AUDIE CORNISH, HOST:
Passages Bookshop in Portland, Ore., is stocked with books that are hard to find. Take, for example, the work of Ian van Coller. His book "Kilimanjaro: The Last Glacier" is huge - more than four feet wide when you open it to study the photographs of the giant, melting glacier.
DAVID ABEL: Rather than it being an object that you hold in your hand, it's like a space you actually are in.
MARY LOUISE KELLY, HOST:
That is David Abel. He owns Passages Bookshop. On the night of January 1, his store was burglarized. Nearly a hundred books and works of art were stolen. Abel had spent years collecting them for his shop.
CORNISH: Among the stolen items - a complete set of a rare magazine called some/thing. One issue had a cover designed by Andy Warhol.
ABEL: And the cover was printed as perforated, gummed stamps that you could literally detach. And they had a yellow circle that said bomb Hanoi.

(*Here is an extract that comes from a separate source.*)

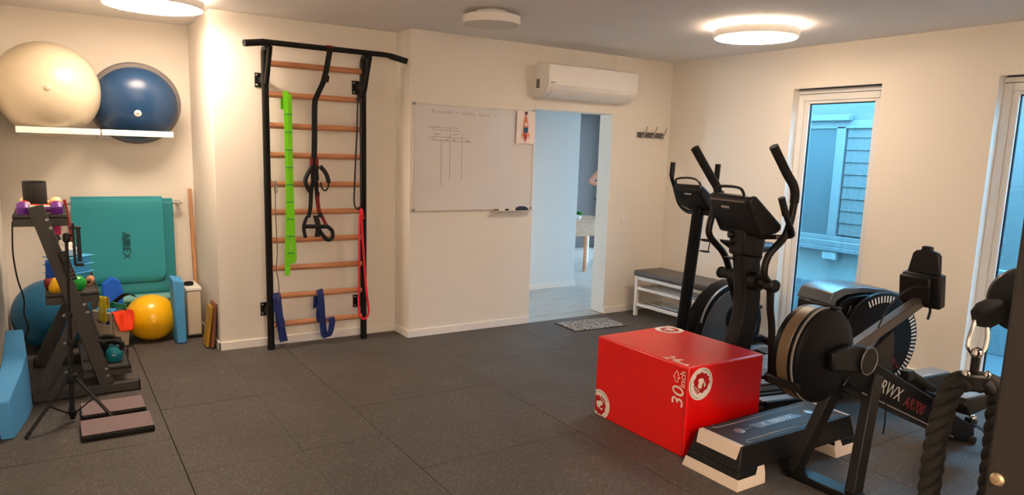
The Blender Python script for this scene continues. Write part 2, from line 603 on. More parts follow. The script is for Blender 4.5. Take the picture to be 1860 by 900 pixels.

KELLY: Gone. But ever since the burglary, Abel has been getting shipments of books in the mail - not books he ordered, gifts from artists and other booksellers, including one surprising patron.
ABEL: When I got the call, I didn't actually register the name. I heard Smith in New York. And then when she said I read that one of my books was stolen, retroactively, the name clicked. Patti Smith called me.

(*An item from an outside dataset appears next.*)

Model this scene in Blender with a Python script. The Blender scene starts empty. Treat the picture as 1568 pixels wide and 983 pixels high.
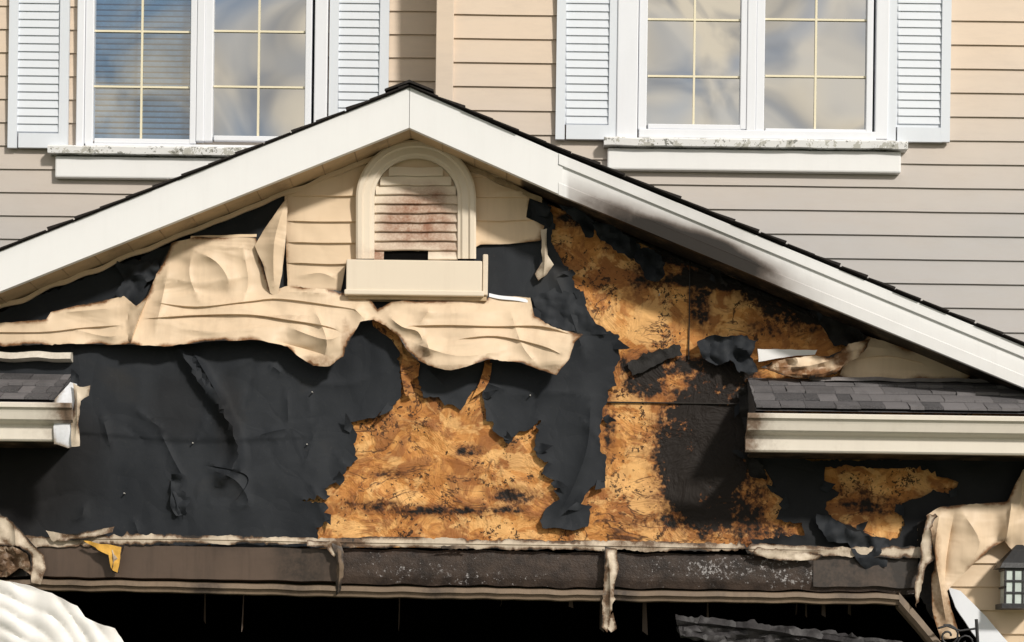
import bpy, math, random
import numpy as np
from mathutils import Vector, Matrix, noise
from mathutils.geometry import delaunay_2d_cdt
random.seed(4)
rng=np.random.RandomState(3)
S=bpy.context.scene
S.view_settings.view_transform='Standard'; S.view_settings.look='None'; S.view_settings.exposure=0
# ---------------------------------------------------------------- camera
F=3360.0; CD=12.0; CH=1.6; SH=588.0; ROLL=math.radians(0.75)
R_=(math.cos(ROLL),math.sin(ROLL)); U_=(-math.sin(ROLL),math.cos(ROLL))
cam=bpy.data.cameras.new("camera"); co=bpy.data.objects.new("camera",cam); S.collection.objects.link(co)
cam.sensor_width=36; cam.lens=36*F/1568; cam.shift_y=SH/1568; cam.clip_end=2000
M=Matrix(((R_[0],U_[0],0,0),(0,0,-1,-CD),(R_[1],U_[1],0,CH),(0,0,0,1)))
co.matrix_world=M; S.camera=co
def P(px,py,Y=0.0):
    """survey helper: measured facade point -> metres on the vertical plane y=Y"""
    D=Y+CD; a=(px-784)/F*D; b=((491.5-py)+SH)/F*D
    return Vector((a*R_[0]+b*U_[0], Y, CH+a*R_[1]+b*U_[1]))
# ---------------------------------------------------------------- hierarchy
def empty(name):
    e=bpy.data.objects.new(name,None); S.collection.objects.link(e); return e
house=empty("suburban_house")
def mkobj(name,vs,fs,mat,parent=house,smooth=False,attrs=None,solid=0,bevel=0):
    me=bpy.data.meshes.new(name); me.from_pydata([tuple(v) for v in vs],[],fs); me.update()
    if attrs:
        for k,vals in attrs.items():
            a=me.attributes.new(k,'FLOAT','POINT'); a.data.foreach_set('value',np.array(vals,dtype=np.float32))
    ob=bpy.data.objects.new(name,me); S.collection.objects.link(ob)
    mats=mat if isinstance(mat,list) else [mat]
    for m in mats: me.materials.append(m)
    if smooth: me.polygons.foreach_set('use_smooth',[True]*len(me.polygons))
    if parent is not None: ob.parent=parent
    if solid:
        md=ob.modifiers.new('s','SOLIDIFY'); md.thickness=solid; md.offset=0
    if smooth:
        md=ob.modifiers.new('e','EDGE_SPLIT'); md.split_angle=math.radians(42)
    if bevel:
        md=ob.modifiers.new('b','BEVEL'); md.width=bevel; md.segments=2; md.limit_method='ANGLE'
    return ob
# ---------------------------------------------------------------- materials
class NT:
    def __init__(s,name):
        s.m=bpy.data.materials.new(name); s.m.use_nodes=True; s.t=s.m.node_tree; s.n=s.t.nodes; s.l=s.t.links
        s.b=s.n['Principled BSDF']; s.tc=s.n.new('ShaderNodeTexCoord')
    def lk(s,a,b): s.l.new(a,b)
    def mapn(s,scale=(1,1,1),rot=(0,0,0)):
        m=s.n.new('ShaderNodeMapping'); m.inputs['Scale'].default_value=scale; m.inputs['Rotation'].default_value=rot
        s.lk(s.tc.outputs['Object'],m.inputs['Vector']); return m.outputs[0]
    def noise(s,sc,det=5,rough=.6,dist=0,vec=None):
        n=s.n.new('ShaderNodeTexNoise'); n.inputs['Scale'].default_value=sc; n.inputs['Detail'].default_value=min(det,3 if sc>20 else 4)
        n.inputs['Roughness'].default_value=rough; n.inputs['Distortion'].default_value=dist
        s.lk(vec if vec else s.tc.outputs['Object'],n.inputs['Vector']); return n.outputs['Fac']
    def voro(s,sc,vec=None,feat='F1',out='Color'):
        n=s.n.new('ShaderNodeTexVoronoi'); n.feature=feat; n.inputs['Scale'].default_value=sc
        s.lk(vec if vec else s.tc.outputs['Object'],n.inputs['Vector']); return n.outputs[out]
    def warped(s,sc=3,amt=.5,base=None,det=2):
        dv=s.n.new('ShaderNodeVectorMath'); dv.operation='ADD'; s.lk(base or s.tc.outputs['Object'],dv.inputs[0])
        nn=s.n.new('ShaderNodeTexNoise'); nn.inputs['Scale'].default_value=sc; nn.inputs['Detail'].default_value=det; s.lk(s.tc.outputs['Object'],nn.inputs['Vector'])
        q=s.n.new('ShaderNodeVectorMath'); q.operation='SCALE'; q.inputs['Scale'].default_value=amt; s.lk(nn.outputs['Color'],q.inputs[0]); s.lk(q.outputs[0],dv.inputs[1])
        return dv.outputs[0]
    def ramp(s,v,pts):
        r=s.n.new('ShaderNodeValToRGB'); e=r.color_ramp.elements
        while len(e)<len(pts): e.new(.5)
        for i,(p,c) in enumerate(pts):
            e[i].position=p; e[i].color=(c,c,c,1) if isinstance(c,(int,float)) else (*c,1)
        s.lk(v,r.inputs[0]); return r.outputs[0]
    def mix(s,f,a,b,mode='MIX'):
        m=s.n.new('ShaderNodeMix'); m.data_type='RGBA'; m.blend_type=mode
        for sock,v in ((m.inputs[0],f),(m.inputs[6],a),(m.inputs[7],b)):
            if isinstance(v,(int,float)): sock.default_value=v if sock is m.inputs[0] else (v,v,v,1)
            elif isinstance(v,tuple): sock.default_value=(*v,1)
            else: s.lk(v,sock)
        return m.outputs[2]
    def math(s,op,a,b=0,clamp=False):
        m=s.n.new('ShaderNodeMath'); m.operation=op; m.use_clamp=clamp
        for i,v in enumerate((a,b)):
            if isinstance(v,(int,float)): m.inputs[i].default_value=v
            else: s.lk(v,m.inputs[i])
        return m.outputs[0]
    def attr(s,name):
        a=s.n.new('ShaderNodeAttribute'); a.attribute_name=name; return a.outputs['Fac']
    def bump(s,h,strength=.3,dist=.01):
        b=s.n.new('ShaderNodeBump'); b.inputs['Strength'].default_value=strength; b.inputs['Distance'].default_value=dist
        s.lk(h,b.inputs['Height'])
        if s.b.inputs['Normal'].is_linked: s.lk(s.b.inputs['Normal'].links[0].from_socket,b.inputs['Normal'])
        s.lk(b.outputs[0],s.b.inputs['Normal'])
    def fin(s,col,rough=.6,spec=.3):
        if isinstance(col,tuple): s.b.inputs['Base Color'].default_value=(*col,1)
        else: s.lk(col,s.b.inputs['Base Color'])
        if isinstance(rough,(int,float)): s.b.inputs['Roughness'].default_value=rough
        else: s.lk(rough,s.b.inputs['Roughness'])
        s.b.inputs['Specular IOR Level'].default_value=spec
        return s.m
def charmask(t,lo=.45,hi=.7,sc=9,gain=1.0,na=2.2,nb=.9):
    c=t.attr('char'); n=t.noise(sc,5,.65)
    v=t.math('ADD',t.math('MULTIPLY',c,gain),t.math('MULTIPLY',t.math('SUBTRACT',n,.5),t.math('MULTIPLY',c,na)))
    n2=t.noise(sc*7,3,.6)
    v=t.math('ADD',v,t.math('MULTIPLY',t.math('SUBTRACT',n2,.5),t.math('MULTIPLY',c,nb)))
    return t.ramp(v,[(lo,0.),(hi,1.)]), v
def vinyl(name,base,stain=(.30,.17,.08),dirt=.25,rough=.5,sc=8,bumpS=.15,black=True,lo=.12,hi=.55,na=2.2,nb=.9,fold=0):
    t=NT(name)
    n=t.noise(3,4,.6)
    c=t.mix(t.ramp(n,[(.4,0.),(.75,dirt)]),base,tuple(x*.62 for x in base))
    v=t.mapn((14,14,1.2)); ns=t.noise(1,4,.7,vec=v)
    c=t.mix(t.ramp(ns,[(.5,0.),(.85,dirt*.9)]),c,stain)
    mk,raw=charmask(t,lo,hi,sc,na=na,nb=nb)
    c=t.mix(mk,c,stain)
    if black: c=t.mix(t.ramp(raw,[(.6,0.),(1.,1.)]),c,(.02,.016,.013))
    t.bump(t.noise(6,3,.5),bumpS,.02)
    if fold: 
        t.bump(t.voro(4.5,t.warped(2.5,.6),'SMOOTH_F1','Distance'),fold,.05)
        t.bump(t.noise(2.4,2,.5,.9,vec=t.mapn((1,1,2.6),(0,.1,0))),fold*1.5,.03)
    return t.fin(c,rough,.3)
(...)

KELLY: Patti Smith, as in the singer-songwriter, bestselling author. She sent a signed copy to replace the stolen book, and she sent a couple extra, too.
ABEL: She sent me almost all of the books that are currently in print, signed first printings of those books.
CORNISH: Smith told NPR that it was, quote, "merely a neighborly gesture." She also reminded us that we all have to help each other even in the smallest way.